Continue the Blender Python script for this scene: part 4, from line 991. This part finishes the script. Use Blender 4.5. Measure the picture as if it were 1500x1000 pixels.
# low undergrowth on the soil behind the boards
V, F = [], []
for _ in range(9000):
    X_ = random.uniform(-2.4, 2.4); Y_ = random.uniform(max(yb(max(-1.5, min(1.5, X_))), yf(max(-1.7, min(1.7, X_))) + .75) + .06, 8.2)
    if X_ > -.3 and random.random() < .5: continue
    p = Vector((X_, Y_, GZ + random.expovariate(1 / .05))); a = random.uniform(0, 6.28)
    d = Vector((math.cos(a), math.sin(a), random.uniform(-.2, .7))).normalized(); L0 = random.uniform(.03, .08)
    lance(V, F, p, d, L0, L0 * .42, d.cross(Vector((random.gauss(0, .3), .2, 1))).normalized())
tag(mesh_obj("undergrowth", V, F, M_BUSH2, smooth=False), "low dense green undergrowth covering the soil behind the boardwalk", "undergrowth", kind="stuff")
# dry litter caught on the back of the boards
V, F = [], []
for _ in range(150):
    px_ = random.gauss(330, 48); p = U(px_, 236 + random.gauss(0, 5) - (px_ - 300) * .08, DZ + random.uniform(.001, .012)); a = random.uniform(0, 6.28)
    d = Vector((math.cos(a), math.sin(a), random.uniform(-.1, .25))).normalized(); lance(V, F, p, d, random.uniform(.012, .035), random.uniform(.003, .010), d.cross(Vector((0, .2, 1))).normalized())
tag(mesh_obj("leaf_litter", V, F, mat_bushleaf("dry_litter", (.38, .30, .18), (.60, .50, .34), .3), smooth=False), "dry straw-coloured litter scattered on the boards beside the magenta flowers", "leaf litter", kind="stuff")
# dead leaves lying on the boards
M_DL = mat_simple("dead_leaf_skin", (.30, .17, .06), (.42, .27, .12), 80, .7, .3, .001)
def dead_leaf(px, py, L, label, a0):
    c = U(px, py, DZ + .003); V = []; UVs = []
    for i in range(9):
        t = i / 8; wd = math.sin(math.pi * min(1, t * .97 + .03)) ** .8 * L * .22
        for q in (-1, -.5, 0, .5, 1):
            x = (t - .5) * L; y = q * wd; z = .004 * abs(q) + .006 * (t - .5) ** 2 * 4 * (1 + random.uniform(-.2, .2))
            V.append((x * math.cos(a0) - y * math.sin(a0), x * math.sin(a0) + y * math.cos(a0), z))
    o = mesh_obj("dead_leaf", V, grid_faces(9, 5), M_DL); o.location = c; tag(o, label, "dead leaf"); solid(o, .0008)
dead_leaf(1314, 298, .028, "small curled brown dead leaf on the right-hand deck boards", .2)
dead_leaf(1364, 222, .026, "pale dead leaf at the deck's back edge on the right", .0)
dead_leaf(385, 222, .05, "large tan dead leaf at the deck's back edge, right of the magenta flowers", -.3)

What is needed » Take the lines above and print them exactly.

The result »
Continue the Blender Python script for this scene: part 4, from line 991. This part finishes the script. Use Blender 4.5. Measure the picture as if it were 1500x1000 pixels.
# low undergrowth on the soil behind the boards
V, F = [], []
for _ in range(9000):
    X_ = random.uniform(-2.4, 2.4); Y_ = random.uniform(max(yb(max(-1.5, min(1.5, X_))), yf(max(-1.7, min(1.7, X_))) + .75) + .06, 8.2)
    if X_ > -.3 and random.random() < .5: continue
    p = Vector((X_, Y_, GZ + random.expovariate(1 / .05))); a = random.uniform(0, 6.28)
    d = Vector((math.cos(a), math.sin(a), random.uniform(-.2, .7))).normalized(); L0 = random.uniform(.03, .08)
    lance(V, F, p, d, L0, L0 * .42, d.cross(Vector((random.gauss(0, .3), .2, 1))).normalized())
tag(mesh_obj("undergrowth", V, F, M_BUSH2, smooth=False), "low dense green undergrowth covering the soil behind the boardwalk", "undergrowth", kind="stuff")
# dry litter caught on the back of the boards
V, F = [], []
for _ in range(150):
    px_ = random.gauss(330, 48); p = U(px_, 236 + random.gauss(0, 5) - (px_ - 300) * .08, DZ + random.uniform(.001, .012)); a = random.uniform(0, 6.28)
    d = Vector((math.cos(a), math.sin(a), random.uniform(-.1, .25))).normalized(); lance(V, F, p, d, random.uniform(.012, .035), random.uniform(.003, .010), d.cross(Vector((0, .2, 1))).normalized())
tag(mesh_obj("leaf_litter", V, F, mat_bushleaf("dry_litter", (.38, .30, .18), (.60, .50, .34), .3), smooth=False), "dry straw-coloured litter scattered on the boards beside the magenta flowers", "leaf litter", kind="stuff")
# dead leaves lying on the boards
M_DL = mat_simple("dead_leaf_skin", (.30, .17, .06), (.42, .27, .12), 80, .7, .3, .001)
def dead_leaf(px, py, L, label, a0):
    c = U(px, py, DZ + .003); V = []; UVs = []
    for i in range(9):
        t = i / 8; wd = math.sin(math.pi * min(1, t * .97 + .03)) ** .8 * L * .22
        for q in (-1, -.5, 0, .5, 1):
            x = (t - .5) * L; y = q * wd; z = .004 * abs(q) + .006 * (t - .5) ** 2 * 4 * (1 + random.uniform(-.2, .2))
            V.append((x * math.cos(a0) - y * math.sin(a0), x * math.sin(a0) + y * math.cos(a0), z))
    o = mesh_obj("dead_leaf", V, grid_faces(9, 5), M_DL); o.location = c; tag(o, label, "dead leaf"); solid(o, .0008)
dead_leaf(1314, 298, .028, "small curled brown dead leaf on the right-hand deck boards", .2)
dead_leaf(1364, 222, .026, "pale dead leaf at the deck's back edge on the right", .0)
dead_leaf(385, 222, .05, "large tan dead leaf at the deck's back edge, right of the magenta flowers", -.3)